NATIONAL PENSION SCHEME (NPS)

National Pension Scheme (NPS)  is a voluntary defined contribution pension system administered and regulated by the Pension Fund Regulatory and Development Authority (PFRDA), created by an Act of the Parliament of India. It was launched on 1st January 2004 to encourage not only the employees of the state and central governments but also the citizens working in private and public sectors.

Save More Tax Tax deduction limit under sec 80 CCD (1) ceiling was raised from Rs. 1.00 Lac to Rs. 1.50 Lacs. From F.Y. 2015-16, subscribers will be allowed tax deductions in addition to the deduction allowed under Sec. 80CCD(1) for additional contribution in his NPS account subject to a maximum of Rs. 50,000/- under sec. 80CCD 1(B).

NPS offers two types of Accounts:

  • Tier – 1 Account is a non-withdrawable account meant solely for savings and utilization post-retirement. The funds can only be withdrawn once the subscriber turns 60 years of age.

  • Tier – 2 Account: This is a freely withdrawable account from which the subscriber can make withdrawals as per their requirements. Tier-2 Accounts cannot be opened without opening a Tier-1 Account.

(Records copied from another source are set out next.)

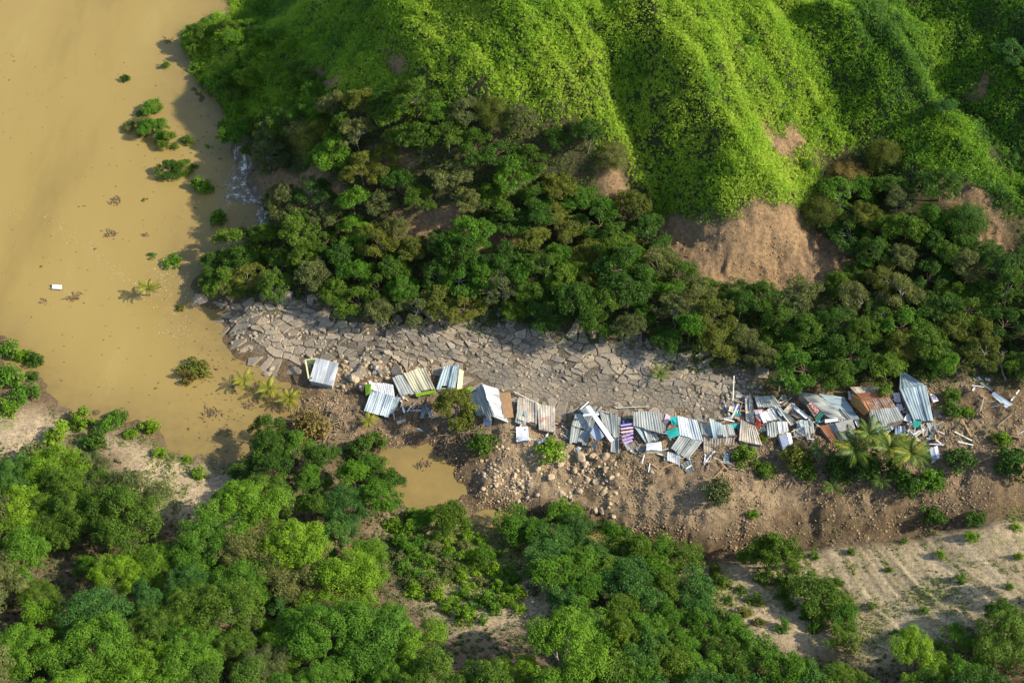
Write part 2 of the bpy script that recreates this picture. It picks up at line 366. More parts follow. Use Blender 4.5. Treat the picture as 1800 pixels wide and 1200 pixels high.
add('flood_water', new_mesh('flood_water', np.stack([WX, WY, WX*0], -1).reshape(-1, 3), quads=np.stack([wi[:-1, :-1], wi[1:, :-1], wi[1:, 1:], wi[:-1, 1:]], -1).reshape(-1, 4), smooth=True, attrs={'shallow': ('POINT', 'FLOAT', shal)}), m_water(), kind='structure')

# ------------------------------------------------------------------ light
SUN = Vector((.83, -.10, .57)).normalized()
sl = bpy.data.lights.new('sun', 'SUN'); sl.energy = 4.6; sl.angle = R(.6); sl.color = (1.0, .93, .80)
so = bpy.data.objects.new('sun', sl); COL.objects.link(so); so.rotation_euler = SUN.to_track_quat('Z', 'Y').to_euler()
so.location = (100, 0, 200)
w = bpy.data.worlds.new('World'); scene.world = w; w.use_nodes = True
t = w.node_tree; bg = t.nodes['Background']; sky = t.nodes.new('ShaderNodeTexSky'); sky.sky_type = 'NISHITA'
sky.sun_disc = False; sky.sun_elevation = math.asin(SUN.z); sky.sun_rotation = math.atan2(SUN.x, SUN.y)
t.links.new(sky.outputs[0], bg.inputs[0]); bg.inputs[1].default_value = .15
scene.view_settings.view_transform = 'Standard'; scene.view_settings.look = 'None'
scene.view_settings.exposure = .98
scene.cycles.max_bounces = 5; scene.cycles.diffuse_bounces = 3; scene.cycles.transmission_bounces = 3
scene.cycles.use_adaptive_sampling = True
# ================================================================== vegetation
rng = np.random.RandomState(7)
def unit(v): return v/(np.linalg.norm(v, axis=-1, keepdims=True)+1e-9)
def cards(P, Nn, size, r, aspect=.55):
    """leaf faces: centre, facing, length"""
    n_ = len(P); a = unit(r.normal(size=(n_, 3))); Nn = unit(Nn)
    T = unit(np.cross(Nn, a)); B = np.cross(Nn, T)
    s = np.broadcast_to(size, (n_,))[:, None]*.5
    bend = Nn*s*.25
    V = np.stack([P-T*s-bend, P-B*s*aspect, P+T*s-bend, P+B*s*aspect], 1)
    return V.reshape(-1, 3)
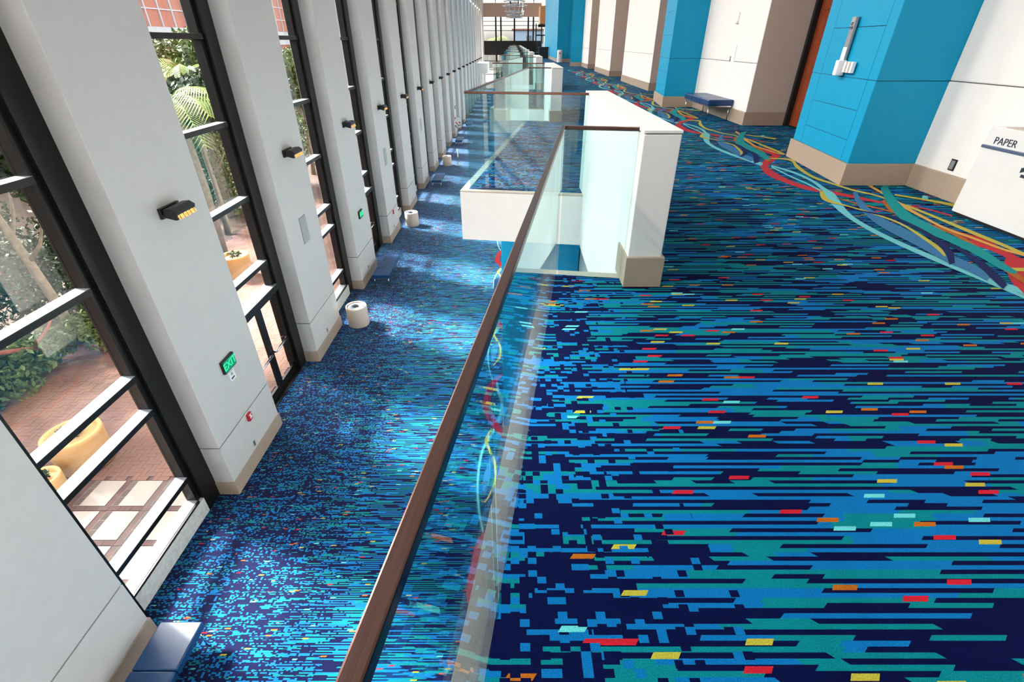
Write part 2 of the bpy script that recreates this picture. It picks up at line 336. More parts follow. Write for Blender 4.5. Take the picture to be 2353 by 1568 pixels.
RIB_LOW = [('cyan', [(-0.48, 5.0, -0.46, 5.01), (-0.62, 5.57, -0.58, 5.58), (-0.69, 6.29, -0.65, 6.29), (-0.65, 7.07, -0.6, 7.05), (-0.48, 7.56, -0.43, 7.53), (-0.32, 8.15, -0.25, 8.12), (-0.3, 8.58, -0.21, 8.59), (-0.38, 8.98, -0.32, 9.01), (-0.44, 9.43, -0.39, 9.44)]), ('yellow', [(-0.53, 5.78, -0.51, 5.77), (-0.42, 6.04, -0.37, 6.01), (-0.36, 6.38, -0.32, 6.38), (-0.4, 6.75, -0.35, 6.77), (-0.5, 7.05, -0.45, 7.07), (-0.59, 7.37, -0.53, 7.37), (-0.48, 7.73, -0.44, 7.7)]), ('red', [(-0.64, 3.89, -0.62, 3.89), (-0.69, 4.03, -0.61, 4.02), (-0.71, 4.26, -0.59, 4.24), (-0.65, 4.61, -0.53, 4.57), (-0.56, 4.83, -0.5, 4.8), (-0.48, 4.98, -0.46, 4.98)]), ('red', [(-0.13, 7.41, -0.11, 7.44), (-0.28, 7.52, -0.2, 7.63), (-0.52, 7.89, -0.38, 8.02), (-0.67, 8.37, -0.51, 8.41), (-0.67, 8.88, -0.51, 8.83), (-0.57, 9.35, -0.45, 9.22), (-0.3, 9.69, -0.27, 9.64)]), ('steel', [(-0.41, 6.95, -0.45, 6.96), (-0.42, 6.65, -0.52, 6.68), (-0.45, 6.28, -0.57, 6.3), (-0.5, 5.94, -0.56, 5.95)]), ('navy', [(-0.58, 5.62, -0.57, 5.61), (-0.45, 5.87, -0.43, 5.85), (-0.37, 6.12, -0.36, 6.11)])]

# ------------------------------------------------------------------ floors
YN, YF = -9.0, 96.0
low = B(-5.6, 1.2, YN, YF, LOW - .3, LOW).build('floor', carpet('lower_carpet', False))
tag(low, 'lower hall floor in blue, teal and navy striped carpet beside the tall windows', kind='structure')
SL = .1462
def glA(k): return Vector((-.54, 6.04 + PER * k, 0))
def glE(k): return Vector((.333, 12.01 + PER * k, 0))
dv = Vector((SL, 1, 0)).normalized(); cv = Vector((dv.y, -dv.x, 0))
def outer(k, off):   # balcony outline pushed out by off, closed at x = .83
    A = glA(k) - cv * off - dv * off; E = glE(k) - cv * off + dv * off
    ta = (.83 - A.x) / cv.x; te = (.83 - E.x) / cv.x
    Ar = A + cv * ta; Er = E + cv * te
    return [(A.x, A.y), (Ar.x, Ar.y), (Er.x, Er.y), (E.x, E.y)]
up = empty('floor_upper', kind='structure', label='upper gallery floor in blue striped carpet with bright curling ribbons')
B(.83, 6.3, YN, YF, -.62, -.02).build('slab', M['plaster'], up)
cm = carpet('upper_carpet', True)
cp = MB().prism([(.83, YN), (6.3, YN), (6.3, YF), (.83, YF)], -.02, 0)
bal = MB(); led = MB()
KS = range(-1, 10)
for k in KS:
    bal.prism(outer(k, .10), -.62, -.02)
    led.prism(outer(k, .10), -.02, -.004)
    cp.prism(outer(k, .006), -.004, 0)
bal.build('balcony_fascia', M['plaster'], up); led.build('ledge', M['ledge'], up)
cp.build('carpet', cm, up)

def ribbons(data, z, ks, per, parent, x_hi=9, y_max=60):
    for k in ks:
        for i, (col, L) in enumerate(data):
            if max(p[1] for p in L) + per * k > y_max: continue
            # smooth the traced edges with Catmull-Rom
            def cr(a, b, c, d, t): return tuple(.5 * ((2 * q) + (-p + r) * t + (2 * p - 5 * q + 4 * r - s) * t * t + (-p + 3 * q - 3 * r + s) * t ** 3) for p, q, r, s in zip(a, b, c, d))
            pts = []
            for j in range(len(L) - 1):
                a, b, c, d = L[max(0, j - 1)], L[j], L[j + 1], L[min(len(L) - 1, j + 2)]
                for q in range(5): pts.append(cr(a, b, c, d, q / 5))
            pts.append(L[-1])
            mb = MB(); dz = z + .0004 * i
            for p in pts: mb.v += [(p[0], p[1] + per * k, dz), (p[2], p[3] + per * k, dz)]
            for j in range(len(pts) - 1): mb.f.append((2 * j, 2 * j + 1, 2 * j + 3, 2 * j + 2)); mb.mi.append(0)
            me = mb.mesh('carpet_ribbon', M['rib_' + col])
            if me.polygons[0].normal.z < 0: me.flip_normals()
            o = bpy.data.objects.new('carpet_ribbon', me); C.objects.link(o); o.parent = parent
            o['label'] = col.replace('rib_', '') + ' ribbon woven into the carpet'
            if k >= 3: o['label'] = col + ' ribbon of the far carpet'
ribbons(RIB_UP, .001, range(-1, 7), BAY, up)
ribbons(RIB_LOW, LOW + .001, range(-1, 4), BAY, low)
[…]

A minimum contribution of Rs. 6000/- per year with a minimum one-time contribution of Rs. 500 is required to be made under Tier-1 Accounts. Under Tier-2 Accounts, the minimum contribution amount is Rs. 2000/- per year and Rs. 250/- one time.

Some of the benefits of this scheme are:

  • A subscriber of NPS is allotted a unique Permanent Retirement Account Number (PRAN), which can be used from anywhere in India.

  • A voluntary pension scheme eligible for all Indians between the age group of 18 to 60

  • It is transparent and cost-effective as contributions are invested in pension fund schemes and the value of the investment can be checked daily

  • Opening an NPS account and acquiring a PRAN number is simple,  as a subscriber is identified by a unique PRAN number, a change of employment does not affect your existing pension savings.

  • It is regulated by PFRDA with transparent investment norms, the funds are monitored and managed by fund managers of NPS Trust.

  • Tax benefits on the contribution made towards NPS can be availed under section 80C of the Indian Income Tax Act.

What documents are required to open an NPS account?

Basic identity and address proof are the only documentary requirements.

  • Address Proof can be any one of the following can be submitted Passport, Ration Card with photograph, Bank Passbook, Aadhar Card, etc.

  • Identity Proof can be any one of PAN Card, Aadhar Card and Photo Identity Card, Passport, Ration Card with photograph, Job Card issued by NREGA, Electricity Bill, Water Bill, and Bank Passbook, etc.

For Tier II Account, along with the above documents, bank details & canceled cheque is mandatory. NRI should have an account with a bank based in India to open an account under NPS. After the account is opened, the Central Record Keeping Agency (CRA) shall mail a welcome kit containing the subscriber's Permanent Retirement Account Number (PRAN) card and the complete information provided by the subscriber in the Subscriber Registration Form.

What class of assets are permitted to invest under NPS?

Answer: Under Tier I, there is only one scheme (default) available to the Central/State Govt. wherein the contributions are allotted to three Public Sector Pension Fund Managers; SBI Pension Funds Private Limited, UTI Retirement Solutions Limited, and LIC Pension Fund Limited. These pension funds invest their AUM in the proportion of up to 55% in Government Securities, up to 40% in Debt Securities, and up to 5% in Money Market Instruments.

Under Tier II, assets under consideration for investment are segregated based on their risk returns:

  • Asset class E: "High return, High risk" (equity market instruments)

  • Asset class G: "Low return, Low risk" fixed income instruments

  • Asset class C: "Medium return for credit risk" bearing fixed income instruments

Can I choose where my funds are invested under NPS?

NPS gives two options, Active or Auto. Under Active Choice, the subscribers can choose a fund manager and provide the ratio in which their funds can be invested among the asset classes.

Auto Choice is ideal for individuals who either do not have the necessary know-how for choosing the allocation ideal for them or do not want to make that choice. Under this option, the investments are made in a life-cycle fund. Here, the ratio of funds invested across three asset classes will be determined by a pre-defined portfolio. At the lowest age of entry (18 years), the auto choice will invest 50% of the wealth in E Class, 30% in C Class, and 20% in G Class. These ratios of investment will remain fixed for all contributions until the subscriber turns 36. From 36 years on, the percentage of contribution in E and C asset classes will decrease annually while it increases in G class annually till it reaches 10% in E, 10% in C, and 80% in G class at age 55.